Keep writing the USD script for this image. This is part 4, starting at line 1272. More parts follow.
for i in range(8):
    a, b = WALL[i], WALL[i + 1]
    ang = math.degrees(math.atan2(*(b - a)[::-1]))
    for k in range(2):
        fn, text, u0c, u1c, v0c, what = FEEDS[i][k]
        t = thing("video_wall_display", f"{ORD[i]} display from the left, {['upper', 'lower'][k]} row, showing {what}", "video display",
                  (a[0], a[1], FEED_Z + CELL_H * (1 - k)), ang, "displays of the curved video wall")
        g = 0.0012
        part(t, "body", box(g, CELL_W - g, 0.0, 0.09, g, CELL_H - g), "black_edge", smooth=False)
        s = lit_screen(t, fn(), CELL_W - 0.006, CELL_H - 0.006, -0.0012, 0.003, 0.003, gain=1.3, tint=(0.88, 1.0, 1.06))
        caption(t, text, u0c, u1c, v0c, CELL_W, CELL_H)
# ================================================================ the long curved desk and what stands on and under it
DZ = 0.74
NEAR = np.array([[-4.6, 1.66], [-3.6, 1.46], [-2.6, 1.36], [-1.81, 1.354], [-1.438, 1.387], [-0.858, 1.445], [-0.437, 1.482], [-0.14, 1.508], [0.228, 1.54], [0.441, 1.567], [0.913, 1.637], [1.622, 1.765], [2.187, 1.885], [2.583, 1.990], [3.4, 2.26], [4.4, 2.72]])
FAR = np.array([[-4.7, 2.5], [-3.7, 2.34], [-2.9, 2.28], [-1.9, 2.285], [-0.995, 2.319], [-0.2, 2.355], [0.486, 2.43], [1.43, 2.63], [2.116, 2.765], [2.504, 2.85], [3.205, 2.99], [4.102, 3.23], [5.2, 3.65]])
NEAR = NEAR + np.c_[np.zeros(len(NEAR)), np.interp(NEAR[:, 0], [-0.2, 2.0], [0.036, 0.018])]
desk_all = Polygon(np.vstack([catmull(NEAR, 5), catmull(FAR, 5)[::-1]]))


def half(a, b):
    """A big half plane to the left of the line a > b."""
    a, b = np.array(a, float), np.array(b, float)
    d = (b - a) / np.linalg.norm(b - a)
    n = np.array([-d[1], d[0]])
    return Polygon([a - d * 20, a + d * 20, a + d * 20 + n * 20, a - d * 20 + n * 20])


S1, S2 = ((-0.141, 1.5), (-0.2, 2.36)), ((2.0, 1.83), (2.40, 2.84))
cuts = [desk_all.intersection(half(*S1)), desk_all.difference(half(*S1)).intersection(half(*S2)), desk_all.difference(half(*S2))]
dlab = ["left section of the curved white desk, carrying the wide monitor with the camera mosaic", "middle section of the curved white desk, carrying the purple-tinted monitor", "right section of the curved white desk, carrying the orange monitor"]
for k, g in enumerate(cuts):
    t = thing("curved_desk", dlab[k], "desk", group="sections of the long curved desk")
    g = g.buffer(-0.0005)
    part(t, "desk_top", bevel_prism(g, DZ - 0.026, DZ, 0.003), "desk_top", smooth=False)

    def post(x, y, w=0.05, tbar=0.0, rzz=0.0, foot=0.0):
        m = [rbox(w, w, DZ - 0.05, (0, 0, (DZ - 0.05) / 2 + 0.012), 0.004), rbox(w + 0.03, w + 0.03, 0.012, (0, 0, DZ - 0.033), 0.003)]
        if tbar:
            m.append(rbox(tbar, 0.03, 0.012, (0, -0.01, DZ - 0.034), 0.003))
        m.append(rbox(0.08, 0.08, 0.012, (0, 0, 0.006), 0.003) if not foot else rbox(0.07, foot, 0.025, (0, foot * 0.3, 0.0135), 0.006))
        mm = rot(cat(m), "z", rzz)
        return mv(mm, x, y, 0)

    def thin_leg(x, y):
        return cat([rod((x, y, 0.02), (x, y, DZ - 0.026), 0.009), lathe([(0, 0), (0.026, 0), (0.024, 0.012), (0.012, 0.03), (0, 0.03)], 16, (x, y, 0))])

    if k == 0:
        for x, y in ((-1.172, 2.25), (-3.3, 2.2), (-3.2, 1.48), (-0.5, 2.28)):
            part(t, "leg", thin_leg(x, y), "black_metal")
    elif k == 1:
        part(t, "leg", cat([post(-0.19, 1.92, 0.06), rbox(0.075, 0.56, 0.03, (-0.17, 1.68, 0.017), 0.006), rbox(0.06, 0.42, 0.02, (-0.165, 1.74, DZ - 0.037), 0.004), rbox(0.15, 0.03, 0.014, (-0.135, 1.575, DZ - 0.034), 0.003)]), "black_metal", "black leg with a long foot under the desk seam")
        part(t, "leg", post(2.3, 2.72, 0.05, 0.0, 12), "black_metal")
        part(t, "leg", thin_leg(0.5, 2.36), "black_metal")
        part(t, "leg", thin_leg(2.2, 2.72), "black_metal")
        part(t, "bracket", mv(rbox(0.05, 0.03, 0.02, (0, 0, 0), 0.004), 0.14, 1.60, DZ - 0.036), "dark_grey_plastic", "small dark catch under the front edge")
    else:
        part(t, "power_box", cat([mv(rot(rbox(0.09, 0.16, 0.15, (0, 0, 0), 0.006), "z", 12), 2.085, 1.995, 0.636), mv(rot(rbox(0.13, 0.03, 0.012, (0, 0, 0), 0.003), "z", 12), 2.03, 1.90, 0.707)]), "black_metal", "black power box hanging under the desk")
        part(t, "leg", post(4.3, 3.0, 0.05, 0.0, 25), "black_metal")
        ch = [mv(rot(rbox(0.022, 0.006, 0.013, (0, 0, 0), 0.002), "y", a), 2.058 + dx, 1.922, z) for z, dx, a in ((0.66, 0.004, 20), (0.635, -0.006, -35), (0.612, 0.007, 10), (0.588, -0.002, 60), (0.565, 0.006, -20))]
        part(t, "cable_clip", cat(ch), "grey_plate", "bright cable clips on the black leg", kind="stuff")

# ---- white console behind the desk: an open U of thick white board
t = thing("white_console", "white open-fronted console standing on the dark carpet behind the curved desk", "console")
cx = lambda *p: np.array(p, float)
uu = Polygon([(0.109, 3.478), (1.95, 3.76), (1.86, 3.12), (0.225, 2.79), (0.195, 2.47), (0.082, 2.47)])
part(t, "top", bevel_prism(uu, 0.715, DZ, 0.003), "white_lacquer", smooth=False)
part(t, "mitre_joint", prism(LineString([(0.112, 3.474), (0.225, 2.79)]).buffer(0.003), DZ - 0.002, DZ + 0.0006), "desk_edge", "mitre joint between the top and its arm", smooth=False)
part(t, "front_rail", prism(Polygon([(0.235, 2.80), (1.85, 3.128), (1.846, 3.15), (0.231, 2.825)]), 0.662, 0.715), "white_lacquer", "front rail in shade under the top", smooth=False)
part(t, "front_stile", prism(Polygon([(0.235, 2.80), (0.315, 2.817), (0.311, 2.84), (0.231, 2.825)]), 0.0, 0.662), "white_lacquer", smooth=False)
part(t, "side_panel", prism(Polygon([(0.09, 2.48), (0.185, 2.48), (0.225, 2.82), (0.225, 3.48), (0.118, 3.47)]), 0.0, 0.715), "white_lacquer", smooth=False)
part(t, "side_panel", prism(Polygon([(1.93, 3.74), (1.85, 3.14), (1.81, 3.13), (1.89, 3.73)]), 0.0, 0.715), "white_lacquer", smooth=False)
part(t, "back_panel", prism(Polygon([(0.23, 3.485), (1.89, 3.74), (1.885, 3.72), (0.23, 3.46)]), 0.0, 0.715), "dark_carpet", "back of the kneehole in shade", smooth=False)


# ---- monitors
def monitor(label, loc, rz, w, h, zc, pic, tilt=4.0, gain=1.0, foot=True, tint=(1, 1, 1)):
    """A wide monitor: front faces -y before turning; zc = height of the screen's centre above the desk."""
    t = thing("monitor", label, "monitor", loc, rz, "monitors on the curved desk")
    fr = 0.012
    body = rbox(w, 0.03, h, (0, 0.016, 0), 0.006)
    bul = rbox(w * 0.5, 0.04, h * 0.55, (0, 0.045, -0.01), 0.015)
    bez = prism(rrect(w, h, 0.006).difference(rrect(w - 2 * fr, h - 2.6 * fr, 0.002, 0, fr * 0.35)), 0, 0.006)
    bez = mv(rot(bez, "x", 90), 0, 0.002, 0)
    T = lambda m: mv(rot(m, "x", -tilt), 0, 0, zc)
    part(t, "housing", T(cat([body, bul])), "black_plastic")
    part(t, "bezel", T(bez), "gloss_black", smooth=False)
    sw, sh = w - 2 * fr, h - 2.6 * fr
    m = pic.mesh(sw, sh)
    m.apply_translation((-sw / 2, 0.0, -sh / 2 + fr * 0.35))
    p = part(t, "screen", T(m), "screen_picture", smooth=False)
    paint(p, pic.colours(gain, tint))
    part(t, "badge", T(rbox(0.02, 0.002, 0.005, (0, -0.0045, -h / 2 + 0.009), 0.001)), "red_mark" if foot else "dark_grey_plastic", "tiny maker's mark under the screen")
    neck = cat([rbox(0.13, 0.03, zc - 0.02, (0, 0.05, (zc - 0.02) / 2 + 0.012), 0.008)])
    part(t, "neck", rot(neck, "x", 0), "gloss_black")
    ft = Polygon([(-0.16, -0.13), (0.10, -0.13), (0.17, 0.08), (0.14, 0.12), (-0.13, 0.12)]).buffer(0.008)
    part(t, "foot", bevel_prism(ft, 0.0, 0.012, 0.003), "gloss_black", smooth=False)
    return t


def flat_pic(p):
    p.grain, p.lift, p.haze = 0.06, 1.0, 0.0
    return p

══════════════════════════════

### Exercise
Repeat, with no changes, each line from the one with "of the kneehole" to the end of the listing, including both ends and nothing else.

### Answer for the task
part(t, "back_panel", prism(Polygon([(0.23, 3.485), (1.89, 3.74), (1.885, 3.72), (0.23, 3.46)]), 0.0, 0.715), "dark_carpet", "back of the kneehole in shade", smooth=False)


# ---- monitors
def monitor(label, loc, rz, w, h, zc, pic, tilt=4.0, gain=1.0, foot=True, tint=(1, 1, 1)):
    """A wide monitor: front faces -y before turning; zc = height of the screen's centre above the desk."""
    t = thing("monitor", label, "monitor", loc, rz, "monitors on the curved desk")
    fr = 0.012
    body = rbox(w, 0.03, h, (0, 0.016, 0), 0.006)
    bul = rbox(w * 0.5, 0.04, h * 0.55, (0, 0.045, -0.01), 0.015)
    bez = prism(rrect(w, h, 0.006).difference(rrect(w - 2 * fr, h - 2.6 * fr, 0.002, 0, fr * 0.35)), 0, 0.006)
    bez = mv(rot(bez, "x", 90), 0, 0.002, 0)
    T = lambda m: mv(rot(m, "x", -tilt), 0, 0, zc)
    part(t, "housing", T(cat([body, bul])), "black_plastic")
    part(t, "bezel", T(bez), "gloss_black", smooth=False)
    sw, sh = w - 2 * fr, h - 2.6 * fr
    m = pic.mesh(sw, sh)
    m.apply_translation((-sw / 2, 0.0, -sh / 2 + fr * 0.35))
    p = part(t, "screen", T(m), "screen_picture", smooth=False)
    paint(p, pic.colours(gain, tint))
    part(t, "badge", T(rbox(0.02, 0.002, 0.005, (0, -0.0045, -h / 2 + 0.009), 0.001)), "red_mark" if foot else "dark_grey_plastic", "tiny maker's mark under the screen")
    neck = cat([rbox(0.13, 0.03, zc - 0.02, (0, 0.05, (zc - 0.02) / 2 + 0.012), 0.008)])
    part(t, "neck", rot(neck, "x", 0), "gloss_black")
    ft = Polygon([(-0.16, -0.13), (0.10, -0.13), (0.17, 0.08), (0.14, 0.12), (-0.13, 0.12)]).buffer(0.008)
    part(t, "foot", bevel_prism(ft, 0.0, 0.012, 0.003), "gloss_black", smooth=False)
    return t


def flat_pic(p):
    p.grain, p.lift, p.haze = 0.06, 1.0, 0.0
    return p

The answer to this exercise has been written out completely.